Już od pierwszej kwarty było widać, że coś jest nie tak. Co prawda nieźle spisywał się Avery Bradley, który wrócił do pierwszej piątki, ale to Nets wygrali pierwszą odsłonę pięcioma punktami, głównie za sprawą dobrej i aktywnej gry Ronade Hollisa-Jeffersona. Tymczasem w drugiej kwarcie było już 51-33, w trzeciej Nets wyszli na swoje najwyższe w tym sezonie 22 punkty przewagi. W ataku wpadało im prawie wszystko, za to Celtics grali bez pomysłu w ataku i za miękko w obronie. Brad Stevens sięgnął nawet po Tylera Zellera.

Dopiero pod koniec trzeciej kwarty, kiedy Isaiah Thomas zaczął dostawać się na linię, a Bradley trafił kilka trójek po stratach Nets, goście z Beantown zaczęli zbliżać się do rywali i doszli ich nawet na osiem punktów (to za sprawą Zellera).

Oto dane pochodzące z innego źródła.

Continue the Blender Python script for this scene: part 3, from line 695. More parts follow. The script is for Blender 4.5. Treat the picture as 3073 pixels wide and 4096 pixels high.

Ale w ostatniej kwarcie Nets grali mądrze, na strefę Celtics odpowiedzieli graniem do Brooka Lopeza, a wielkie rzuty trafiał też Jarrett Jack i Celtowie na mniej niż cztery oczka nie zeszli. Siatki tylko w drugiej kwarcie zdobyły 35 punktów (14/21 FG). To nie był dobry wieczór. Trochę karma, nie?

Z drugiej jednak strony, Nets w ostatnim czasie nie grają wcale aż tak źle, jak wskazywałby na to ich bilans. Mieli kilka dobrych momentów, zabierali drużyny do crunchtime i wygrali nawet z Hawks, ale byli też o jeden celny rzut Brooka Lopeza do zwycięstwa z Warriors. Teraz przeciwko Celtics chcieli zmazać blamaż za porażkę w Bostonie i trafiając ponad 50 procent rzutów z gry im się to udało. 27 oczek zdobyli Avery Bradley (oddał najwięcej w karierze 14 trójek) oraz Isaiah Thomas (miał też sześć asyst, ale trafił tylko dwie z ośmiu trójek).